Creative Music Summit: The Surreal Art of Noises

The evening of November 20th, I battled mobs heading to Michigan Avenues´ Festival of Lights to get to the Museum of Contemporary Art in time for the final performance of the 15th Asian American Jazz Festival, also a part of the Creative Music Summit series.

As I approached my seat, things were already looking mighty creative indeed. A young woman in a shimmering white kimono was being helped to put on a horse´s head mask. This was the prelude to Bay Area´s Miya Masaoko´s performance of koto and electronics accompanied by the performance of her daughter (with horse´s head on) up on a stool, wearing a kimono instrument that Masaoka invented. The kimono has 444 light-emitting diodes sewn into it´s right sleeve; and the LED´s glittered and gleamed different patterns of moving light and also emitted sounds depending on cues from the environment, the different positions struck by the wearer and input from video feeds. Abstract video played in the background of the dream-like sequence, and to the side, University of Chicago philosophy professor Arnold Davidson read slowly in Italian from Luigi Russolo’s 1913 futurist manifesto, “The Art of Noises”. It was a heady collage that almost sent my senses into overload, and fulfilled the premise of Russolo´s manifesto that “…music, as it becomes continually more complicated, strives to amalgamate the most dissonant, strange and harsh sounds”.
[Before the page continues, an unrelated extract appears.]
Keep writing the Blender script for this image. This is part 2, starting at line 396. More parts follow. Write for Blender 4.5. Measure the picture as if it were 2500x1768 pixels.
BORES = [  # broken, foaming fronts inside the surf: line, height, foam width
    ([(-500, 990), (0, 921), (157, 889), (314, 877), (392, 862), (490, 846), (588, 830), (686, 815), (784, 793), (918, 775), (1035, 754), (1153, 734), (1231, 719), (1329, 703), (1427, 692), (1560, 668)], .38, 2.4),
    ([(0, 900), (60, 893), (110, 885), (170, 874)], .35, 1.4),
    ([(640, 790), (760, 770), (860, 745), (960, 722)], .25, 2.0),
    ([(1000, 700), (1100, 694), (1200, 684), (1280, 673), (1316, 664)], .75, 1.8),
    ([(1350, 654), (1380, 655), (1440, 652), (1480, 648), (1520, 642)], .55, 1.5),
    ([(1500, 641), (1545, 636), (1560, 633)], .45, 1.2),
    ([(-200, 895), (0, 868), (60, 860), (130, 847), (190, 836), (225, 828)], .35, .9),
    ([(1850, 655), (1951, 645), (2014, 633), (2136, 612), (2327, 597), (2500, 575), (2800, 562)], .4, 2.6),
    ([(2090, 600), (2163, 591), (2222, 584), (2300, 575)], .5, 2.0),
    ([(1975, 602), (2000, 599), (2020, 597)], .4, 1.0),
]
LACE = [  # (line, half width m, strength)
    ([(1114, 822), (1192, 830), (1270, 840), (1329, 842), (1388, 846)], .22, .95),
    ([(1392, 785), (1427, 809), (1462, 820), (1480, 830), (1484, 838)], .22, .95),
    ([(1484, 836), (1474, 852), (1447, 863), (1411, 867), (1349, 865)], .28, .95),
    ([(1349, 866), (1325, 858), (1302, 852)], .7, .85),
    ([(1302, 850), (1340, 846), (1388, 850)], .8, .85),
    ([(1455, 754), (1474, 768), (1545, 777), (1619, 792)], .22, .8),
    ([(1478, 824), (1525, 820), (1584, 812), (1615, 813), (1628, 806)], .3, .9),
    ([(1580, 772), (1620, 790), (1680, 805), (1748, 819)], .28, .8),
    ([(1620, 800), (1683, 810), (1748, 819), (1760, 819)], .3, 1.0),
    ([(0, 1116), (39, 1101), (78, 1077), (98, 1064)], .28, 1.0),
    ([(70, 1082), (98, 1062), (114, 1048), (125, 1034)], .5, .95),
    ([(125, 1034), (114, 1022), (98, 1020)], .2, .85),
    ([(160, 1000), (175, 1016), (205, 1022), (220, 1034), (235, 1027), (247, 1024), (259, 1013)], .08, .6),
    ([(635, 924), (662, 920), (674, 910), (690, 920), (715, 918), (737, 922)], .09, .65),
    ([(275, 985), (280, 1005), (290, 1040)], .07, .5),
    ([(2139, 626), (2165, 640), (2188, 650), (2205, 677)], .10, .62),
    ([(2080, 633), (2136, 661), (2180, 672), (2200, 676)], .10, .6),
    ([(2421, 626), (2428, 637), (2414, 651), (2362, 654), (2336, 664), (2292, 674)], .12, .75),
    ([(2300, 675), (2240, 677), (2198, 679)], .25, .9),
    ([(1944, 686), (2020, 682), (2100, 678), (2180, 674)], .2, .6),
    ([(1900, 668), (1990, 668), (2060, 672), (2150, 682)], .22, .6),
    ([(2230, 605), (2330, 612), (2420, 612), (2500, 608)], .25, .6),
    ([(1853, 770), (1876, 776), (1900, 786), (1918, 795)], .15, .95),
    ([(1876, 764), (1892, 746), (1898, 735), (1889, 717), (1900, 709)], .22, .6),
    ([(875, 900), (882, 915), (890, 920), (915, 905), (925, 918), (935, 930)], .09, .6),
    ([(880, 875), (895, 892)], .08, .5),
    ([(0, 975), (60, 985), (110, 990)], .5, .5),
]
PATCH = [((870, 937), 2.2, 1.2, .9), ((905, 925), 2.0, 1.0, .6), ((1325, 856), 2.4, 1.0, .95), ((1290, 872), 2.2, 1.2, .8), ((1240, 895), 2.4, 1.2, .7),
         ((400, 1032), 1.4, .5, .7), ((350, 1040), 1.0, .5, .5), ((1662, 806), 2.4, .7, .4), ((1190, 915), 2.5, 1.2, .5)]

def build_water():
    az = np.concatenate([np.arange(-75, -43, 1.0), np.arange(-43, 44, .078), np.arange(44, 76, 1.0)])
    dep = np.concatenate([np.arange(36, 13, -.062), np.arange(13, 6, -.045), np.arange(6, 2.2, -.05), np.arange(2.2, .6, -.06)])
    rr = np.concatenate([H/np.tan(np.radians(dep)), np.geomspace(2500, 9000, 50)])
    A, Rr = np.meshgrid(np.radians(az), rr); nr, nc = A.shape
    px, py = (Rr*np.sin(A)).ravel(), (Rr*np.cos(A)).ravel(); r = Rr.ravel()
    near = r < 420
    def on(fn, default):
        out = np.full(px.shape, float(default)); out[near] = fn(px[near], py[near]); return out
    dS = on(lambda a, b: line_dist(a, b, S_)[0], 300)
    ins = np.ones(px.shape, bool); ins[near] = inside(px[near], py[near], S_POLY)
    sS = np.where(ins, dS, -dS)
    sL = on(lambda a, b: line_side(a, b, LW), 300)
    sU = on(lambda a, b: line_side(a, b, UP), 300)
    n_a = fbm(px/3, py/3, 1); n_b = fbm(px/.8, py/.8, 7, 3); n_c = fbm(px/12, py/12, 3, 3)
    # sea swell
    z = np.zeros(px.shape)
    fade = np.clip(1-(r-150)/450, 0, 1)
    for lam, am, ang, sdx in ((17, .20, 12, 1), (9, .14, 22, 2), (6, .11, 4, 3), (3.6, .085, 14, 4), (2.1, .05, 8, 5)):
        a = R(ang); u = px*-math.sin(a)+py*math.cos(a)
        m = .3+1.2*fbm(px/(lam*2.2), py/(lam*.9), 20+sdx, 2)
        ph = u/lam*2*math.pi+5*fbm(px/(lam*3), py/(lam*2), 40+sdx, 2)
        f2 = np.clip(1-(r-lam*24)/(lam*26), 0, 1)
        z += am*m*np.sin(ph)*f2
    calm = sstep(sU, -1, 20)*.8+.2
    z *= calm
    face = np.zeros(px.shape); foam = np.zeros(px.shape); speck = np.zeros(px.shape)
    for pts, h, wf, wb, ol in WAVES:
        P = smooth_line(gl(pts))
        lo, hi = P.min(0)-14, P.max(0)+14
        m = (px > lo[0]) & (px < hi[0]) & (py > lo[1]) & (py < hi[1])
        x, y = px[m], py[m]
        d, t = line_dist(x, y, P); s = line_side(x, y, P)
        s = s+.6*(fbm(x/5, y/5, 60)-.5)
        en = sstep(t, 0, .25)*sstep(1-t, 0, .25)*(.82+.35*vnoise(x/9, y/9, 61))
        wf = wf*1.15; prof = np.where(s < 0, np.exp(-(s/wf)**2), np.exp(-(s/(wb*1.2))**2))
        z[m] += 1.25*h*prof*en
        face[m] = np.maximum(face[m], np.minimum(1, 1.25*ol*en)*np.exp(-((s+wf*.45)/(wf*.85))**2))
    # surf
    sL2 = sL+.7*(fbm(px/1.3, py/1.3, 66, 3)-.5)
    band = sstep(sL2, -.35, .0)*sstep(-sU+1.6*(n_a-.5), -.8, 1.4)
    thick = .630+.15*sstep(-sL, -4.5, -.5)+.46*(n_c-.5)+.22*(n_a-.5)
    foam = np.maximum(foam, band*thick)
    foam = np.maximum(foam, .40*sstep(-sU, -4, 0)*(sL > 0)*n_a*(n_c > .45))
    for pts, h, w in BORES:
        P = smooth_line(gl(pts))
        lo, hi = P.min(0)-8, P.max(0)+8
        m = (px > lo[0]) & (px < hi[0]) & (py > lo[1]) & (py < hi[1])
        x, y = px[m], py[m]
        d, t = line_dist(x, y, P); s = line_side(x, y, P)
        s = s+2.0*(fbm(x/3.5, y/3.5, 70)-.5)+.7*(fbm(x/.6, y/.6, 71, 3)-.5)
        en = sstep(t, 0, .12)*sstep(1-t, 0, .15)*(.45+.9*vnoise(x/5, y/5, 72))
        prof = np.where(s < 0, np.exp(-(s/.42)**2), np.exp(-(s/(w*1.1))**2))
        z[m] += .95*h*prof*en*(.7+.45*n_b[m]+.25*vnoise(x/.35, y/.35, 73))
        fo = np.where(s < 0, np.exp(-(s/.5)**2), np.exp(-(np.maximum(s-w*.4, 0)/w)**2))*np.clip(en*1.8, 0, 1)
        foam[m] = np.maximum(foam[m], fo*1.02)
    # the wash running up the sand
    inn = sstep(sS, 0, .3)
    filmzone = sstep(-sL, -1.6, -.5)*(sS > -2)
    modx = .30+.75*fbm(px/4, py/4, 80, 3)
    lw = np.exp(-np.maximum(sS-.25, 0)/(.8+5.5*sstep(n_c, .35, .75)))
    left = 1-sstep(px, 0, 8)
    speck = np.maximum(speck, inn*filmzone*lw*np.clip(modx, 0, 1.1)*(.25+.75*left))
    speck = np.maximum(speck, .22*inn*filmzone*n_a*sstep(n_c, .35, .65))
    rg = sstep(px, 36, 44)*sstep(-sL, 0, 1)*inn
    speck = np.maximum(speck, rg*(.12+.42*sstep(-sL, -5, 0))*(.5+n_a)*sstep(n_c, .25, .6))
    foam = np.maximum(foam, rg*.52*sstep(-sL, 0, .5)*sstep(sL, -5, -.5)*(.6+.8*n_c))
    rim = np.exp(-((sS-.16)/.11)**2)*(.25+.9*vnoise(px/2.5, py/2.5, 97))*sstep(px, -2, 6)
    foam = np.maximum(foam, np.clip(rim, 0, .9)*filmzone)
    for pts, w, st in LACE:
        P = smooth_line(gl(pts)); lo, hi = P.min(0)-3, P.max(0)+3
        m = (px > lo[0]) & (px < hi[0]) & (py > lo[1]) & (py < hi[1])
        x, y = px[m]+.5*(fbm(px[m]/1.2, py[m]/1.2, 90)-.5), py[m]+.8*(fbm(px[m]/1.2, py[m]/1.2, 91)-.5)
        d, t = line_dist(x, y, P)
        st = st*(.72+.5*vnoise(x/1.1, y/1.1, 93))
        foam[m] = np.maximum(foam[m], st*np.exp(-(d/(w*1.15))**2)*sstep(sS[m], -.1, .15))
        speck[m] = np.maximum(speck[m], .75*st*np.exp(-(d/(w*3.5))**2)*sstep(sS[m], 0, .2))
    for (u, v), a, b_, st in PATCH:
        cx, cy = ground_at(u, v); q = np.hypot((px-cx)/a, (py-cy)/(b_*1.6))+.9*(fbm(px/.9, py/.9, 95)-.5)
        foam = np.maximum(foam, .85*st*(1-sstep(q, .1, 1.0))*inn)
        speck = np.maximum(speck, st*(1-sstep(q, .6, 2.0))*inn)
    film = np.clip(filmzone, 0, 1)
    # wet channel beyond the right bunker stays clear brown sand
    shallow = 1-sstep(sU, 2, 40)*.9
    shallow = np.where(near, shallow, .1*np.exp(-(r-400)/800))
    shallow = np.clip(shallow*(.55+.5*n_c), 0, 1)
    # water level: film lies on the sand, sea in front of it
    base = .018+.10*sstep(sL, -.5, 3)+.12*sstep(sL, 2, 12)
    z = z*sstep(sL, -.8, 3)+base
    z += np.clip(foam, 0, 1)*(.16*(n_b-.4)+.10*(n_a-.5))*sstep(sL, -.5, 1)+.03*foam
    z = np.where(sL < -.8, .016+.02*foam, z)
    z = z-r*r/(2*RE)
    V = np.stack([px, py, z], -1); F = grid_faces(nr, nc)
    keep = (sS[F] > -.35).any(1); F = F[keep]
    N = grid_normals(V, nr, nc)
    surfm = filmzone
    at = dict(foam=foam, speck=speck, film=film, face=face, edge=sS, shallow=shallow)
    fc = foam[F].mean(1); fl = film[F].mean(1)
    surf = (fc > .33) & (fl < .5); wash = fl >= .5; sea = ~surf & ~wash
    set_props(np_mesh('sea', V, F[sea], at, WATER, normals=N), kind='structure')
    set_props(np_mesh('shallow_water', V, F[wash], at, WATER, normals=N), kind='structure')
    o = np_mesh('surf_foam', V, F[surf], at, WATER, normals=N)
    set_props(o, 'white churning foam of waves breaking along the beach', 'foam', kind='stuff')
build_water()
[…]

FLUX, the second piece in the performance, brought together dance, Japanese Taiko percussion, jazz instrumentation, and traditional Korean percussion. Created and performed in successive stages by Korean drum/performance artist/vocalist Dohee Lee, FLUX was replete with I Ching symbolism, and references to the elements of nature and creation – air, fire, water and earth. Lee was accompanied by New York violinist and electronics artist Jonathan Chen as well as local luminaries Tatsu Aoki and Amy Homma on Taiko percussion in an trance-creating whirlwind of sound, dance and movement that both hearkened back to a primal and primitive time, as well as shared a stark sense of post-modern anxiety, and evidenced Lee´s talents in shamanic ritual and dance, which are also a part of her training.

The final pieces of the evening, performed by Francis Wong and his hybrid group “Legends and Legacies” included “Shanghai Stories”, inspired by the memories of the saxophonist´s father of the city at a time in the early twentieth century when Shanghai was the epicenter of China´s Golden Age of Jazz. Wong´s ensemble included Tatsu Aoki on bass, Amy Homma on Taiko drum as well as Mwata Bowden and Edward Wilkerson on woodwinds and Dee Alexander on vocals. “Shanghai Stories” had a marvelous epic sense, an expansive and breathtaking beauty: Ms. Alexander´s golden voice soared, weaving in and out of the richly layered texture created by the Asian musical elements and jazzy sax and woodwinds.

I walked out of the MCA into the glistening trees of Michigan Avenue, savoring the sounds and moods of the concert. The no-holds barred mixing of avant-garde jazz, traditional and world music of the performance had transported me to a place of immense wonder and delight at all that can emerge from the boundless creative spirit of the musical human being.